**OBJECTIVE**
Print all of the data exactly as written.

**SUPPLIED DATA**
• • • • • • •
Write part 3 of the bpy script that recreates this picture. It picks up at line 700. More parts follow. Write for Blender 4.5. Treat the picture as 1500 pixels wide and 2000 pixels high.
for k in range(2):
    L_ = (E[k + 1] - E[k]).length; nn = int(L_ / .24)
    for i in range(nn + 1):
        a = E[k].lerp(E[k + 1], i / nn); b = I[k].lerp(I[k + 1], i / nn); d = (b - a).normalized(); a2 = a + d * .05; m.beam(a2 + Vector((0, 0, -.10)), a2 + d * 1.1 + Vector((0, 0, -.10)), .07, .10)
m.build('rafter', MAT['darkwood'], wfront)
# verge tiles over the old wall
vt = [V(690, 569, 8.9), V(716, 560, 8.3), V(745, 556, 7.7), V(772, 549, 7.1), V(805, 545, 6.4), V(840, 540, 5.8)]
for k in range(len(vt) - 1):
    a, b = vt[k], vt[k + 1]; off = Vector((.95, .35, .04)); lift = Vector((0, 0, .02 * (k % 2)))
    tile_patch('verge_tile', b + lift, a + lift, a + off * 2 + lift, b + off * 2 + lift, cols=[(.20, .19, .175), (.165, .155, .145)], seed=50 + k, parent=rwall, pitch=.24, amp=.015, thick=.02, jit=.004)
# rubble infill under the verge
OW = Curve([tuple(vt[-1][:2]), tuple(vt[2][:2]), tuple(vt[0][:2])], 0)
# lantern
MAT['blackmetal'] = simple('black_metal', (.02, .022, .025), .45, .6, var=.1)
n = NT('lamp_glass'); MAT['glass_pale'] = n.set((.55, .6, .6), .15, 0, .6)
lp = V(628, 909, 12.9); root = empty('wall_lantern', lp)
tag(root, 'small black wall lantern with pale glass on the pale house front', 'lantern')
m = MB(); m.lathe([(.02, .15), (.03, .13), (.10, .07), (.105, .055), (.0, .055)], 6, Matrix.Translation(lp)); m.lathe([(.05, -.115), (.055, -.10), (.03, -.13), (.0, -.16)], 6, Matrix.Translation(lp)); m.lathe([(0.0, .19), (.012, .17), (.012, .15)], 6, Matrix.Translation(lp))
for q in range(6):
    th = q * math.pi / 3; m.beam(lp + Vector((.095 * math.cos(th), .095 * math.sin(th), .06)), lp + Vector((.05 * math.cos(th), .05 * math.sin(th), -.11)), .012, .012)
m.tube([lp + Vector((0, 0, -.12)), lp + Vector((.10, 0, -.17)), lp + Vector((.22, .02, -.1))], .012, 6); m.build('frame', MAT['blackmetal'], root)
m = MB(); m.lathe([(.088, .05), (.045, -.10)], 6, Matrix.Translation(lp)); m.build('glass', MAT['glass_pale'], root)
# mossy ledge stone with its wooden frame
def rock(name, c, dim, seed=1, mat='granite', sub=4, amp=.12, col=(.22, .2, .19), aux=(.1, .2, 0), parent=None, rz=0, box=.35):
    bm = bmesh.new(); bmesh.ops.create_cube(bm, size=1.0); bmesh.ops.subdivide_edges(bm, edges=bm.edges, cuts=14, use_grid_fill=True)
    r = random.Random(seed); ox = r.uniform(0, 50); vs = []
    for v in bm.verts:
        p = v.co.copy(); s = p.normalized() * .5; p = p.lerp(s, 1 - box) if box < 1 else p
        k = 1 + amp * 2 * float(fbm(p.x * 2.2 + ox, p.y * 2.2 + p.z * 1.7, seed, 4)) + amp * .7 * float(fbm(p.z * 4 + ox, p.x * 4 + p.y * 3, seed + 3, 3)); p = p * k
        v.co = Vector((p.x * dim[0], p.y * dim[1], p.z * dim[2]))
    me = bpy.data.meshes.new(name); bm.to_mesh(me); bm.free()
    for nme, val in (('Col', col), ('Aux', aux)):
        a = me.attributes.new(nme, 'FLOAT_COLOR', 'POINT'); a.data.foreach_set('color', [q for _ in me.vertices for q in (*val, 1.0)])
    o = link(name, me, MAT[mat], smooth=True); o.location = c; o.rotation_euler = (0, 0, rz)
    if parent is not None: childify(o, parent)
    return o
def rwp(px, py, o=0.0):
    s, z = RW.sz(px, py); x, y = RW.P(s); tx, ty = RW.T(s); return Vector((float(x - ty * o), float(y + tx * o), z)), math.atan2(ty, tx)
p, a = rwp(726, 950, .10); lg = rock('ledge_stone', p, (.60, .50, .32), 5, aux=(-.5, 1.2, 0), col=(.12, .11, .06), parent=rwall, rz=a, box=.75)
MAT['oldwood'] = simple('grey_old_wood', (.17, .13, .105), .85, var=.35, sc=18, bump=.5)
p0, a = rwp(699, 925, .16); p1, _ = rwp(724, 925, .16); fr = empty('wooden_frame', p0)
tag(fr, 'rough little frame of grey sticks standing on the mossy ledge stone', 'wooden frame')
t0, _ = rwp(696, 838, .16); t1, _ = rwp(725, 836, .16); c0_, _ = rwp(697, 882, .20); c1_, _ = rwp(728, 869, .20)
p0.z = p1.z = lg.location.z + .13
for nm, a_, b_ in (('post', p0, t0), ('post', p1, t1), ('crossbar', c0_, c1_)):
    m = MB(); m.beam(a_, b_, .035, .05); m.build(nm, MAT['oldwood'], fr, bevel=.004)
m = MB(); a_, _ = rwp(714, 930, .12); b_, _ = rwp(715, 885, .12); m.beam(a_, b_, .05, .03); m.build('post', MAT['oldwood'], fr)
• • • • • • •
**RESPONSE**
Write part 3 of the bpy script that recreates this picture. It picks up at line 700. More parts follow. Write for Blender 4.5. Treat the picture as 1500 pixels wide and 2000 pixels high.
for k in range(2):
    L_ = (E[k + 1] - E[k]).length; nn = int(L_ / .24)
    for i in range(nn + 1):
        a = E[k].lerp(E[k + 1], i / nn); b = I[k].lerp(I[k + 1], i / nn); d = (b - a).normalized(); a2 = a + d * .05; m.beam(a2 + Vector((0, 0, -.10)), a2 + d * 1.1 + Vector((0, 0, -.10)), .07, .10)
m.build('rafter', MAT['darkwood'], wfront)
# verge tiles over the old wall
vt = [V(690, 569, 8.9), V(716, 560, 8.3), V(745, 556, 7.7), V(772, 549, 7.1), V(805, 545, 6.4), V(840, 540, 5.8)]
for k in range(len(vt) - 1):
    a, b = vt[k], vt[k + 1]; off = Vector((.95, .35, .04)); lift = Vector((0, 0, .02 * (k % 2)))
    tile_patch('verge_tile', b + lift, a + lift, a + off * 2 + lift, b + off * 2 + lift, cols=[(.20, .19, .175), (.165, .155, .145)], seed=50 + k, parent=rwall, pitch=.24, amp=.015, thick=.02, jit=.004)
# rubble infill under the verge
OW = Curve([tuple(vt[-1][:2]), tuple(vt[2][:2]), tuple(vt[0][:2])], 0)
# lantern
MAT['blackmetal'] = simple('black_metal', (.02, .022, .025), .45, .6, var=.1)
n = NT('lamp_glass'); MAT['glass_pale'] = n.set((.55, .6, .6), .15, 0, .6)
lp = V(628, 909, 12.9); root = empty('wall_lantern', lp)
tag(root, 'small black wall lantern with pale glass on the pale house front', 'lantern')
m = MB(); m.lathe([(.02, .15), (.03, .13), (.10, .07), (.105, .055), (.0, .055)], 6, Matrix.Translation(lp)); m.lathe([(.05, -.115), (.055, -.10), (.03, -.13), (.0, -.16)], 6, Matrix.Translation(lp)); m.lathe([(0.0, .19), (.012, .17), (.012, .15)], 6, Matrix.Translation(lp))
for q in range(6):
    th = q * math.pi / 3; m.beam(lp + Vector((.095 * math.cos(th), .095 * math.sin(th), .06)), lp + Vector((.05 * math.cos(th), .05 * math.sin(th), -.11)), .012, .012)
m.tube([lp + Vector((0, 0, -.12)), lp + Vector((.10, 0, -.17)), lp + Vector((.22, .02, -.1))], .012, 6); m.build('frame', MAT['blackmetal'], root)
m = MB(); m.lathe([(.088, .05), (.045, -.10)], 6, Matrix.Translation(lp)); m.build('glass', MAT['glass_pale'], root)
# mossy ledge stone with its wooden frame
def rock(name, c, dim, seed=1, mat='granite', sub=4, amp=.12, col=(.22, .2, .19), aux=(.1, .2, 0), parent=None, rz=0, box=.35):
    bm = bmesh.new(); bmesh.ops.create_cube(bm, size=1.0); bmesh.ops.subdivide_edges(bm, edges=bm.edges, cuts=14, use_grid_fill=True)
    r = random.Random(seed); ox = r.uniform(0, 50); vs = []
    for v in bm.verts:
        p = v.co.copy(); s = p.normalized() * .5; p = p.lerp(s, 1 - box) if box < 1 else p
        k = 1 + amp * 2 * float(fbm(p.x * 2.2 + ox, p.y * 2.2 + p.z * 1.7, seed, 4)) + amp * .7 * float(fbm(p.z * 4 + ox, p.x * 4 + p.y * 3, seed + 3, 3)); p = p * k
        v.co = Vector((p.x * dim[0], p.y * dim[1], p.z * dim[2]))
    me = bpy.data.meshes.new(name); bm.to_mesh(me); bm.free()
    for nme, val in (('Col', col), ('Aux', aux)):
        a = me.attributes.new(nme, 'FLOAT_COLOR', 'POINT'); a.data.foreach_set('color', [q for _ in me.vertices for q in (*val, 1.0)])
    o = link(name, me, MAT[mat], smooth=True); o.location = c; o.rotation_euler = (0, 0, rz)
    if parent is not None: childify(o, parent)
    return o
def rwp(px, py, o=0.0):
    s, z = RW.sz(px, py); x, y = RW.P(s); tx, ty = RW.T(s); return Vector((float(x - ty * o), float(y + tx * o), z)), math.atan2(ty, tx)
p, a = rwp(726, 950, .10); lg = rock('ledge_stone', p, (.60, .50, .32), 5, aux=(-.5, 1.2, 0), col=(.12, .11, .06), parent=rwall, rz=a, box=.75)
MAT['oldwood'] = simple('grey_old_wood', (.17, .13, .105), .85, var=.35, sc=18, bump=.5)
p0, a = rwp(699, 925, .16); p1, _ = rwp(724, 925, .16); fr = empty('wooden_frame', p0)
tag(fr, 'rough little frame of grey sticks standing on the mossy ledge stone', 'wooden frame')
t0, _ = rwp(696, 838, .16); t1, _ = rwp(725, 836, .16); c0_, _ = rwp(697, 882, .20); c1_, _ = rwp(728, 869, .20)
p0.z = p1.z = lg.location.z + .13
for nm, a_, b_ in (('post', p0, t0), ('post', p1, t1), ('crossbar', c0_, c1_)):
    m = MB(); m.beam(a_, b_, .035, .05); m.build(nm, MAT['oldwood'], fr, bevel=.004)
m = MB(); a_, _ = rwp(714, 930, .12); b_, _ = rwp(715, 885, .12); m.beam(a_, b_, .05, .03); m.build('post', MAT['oldwood'], fr)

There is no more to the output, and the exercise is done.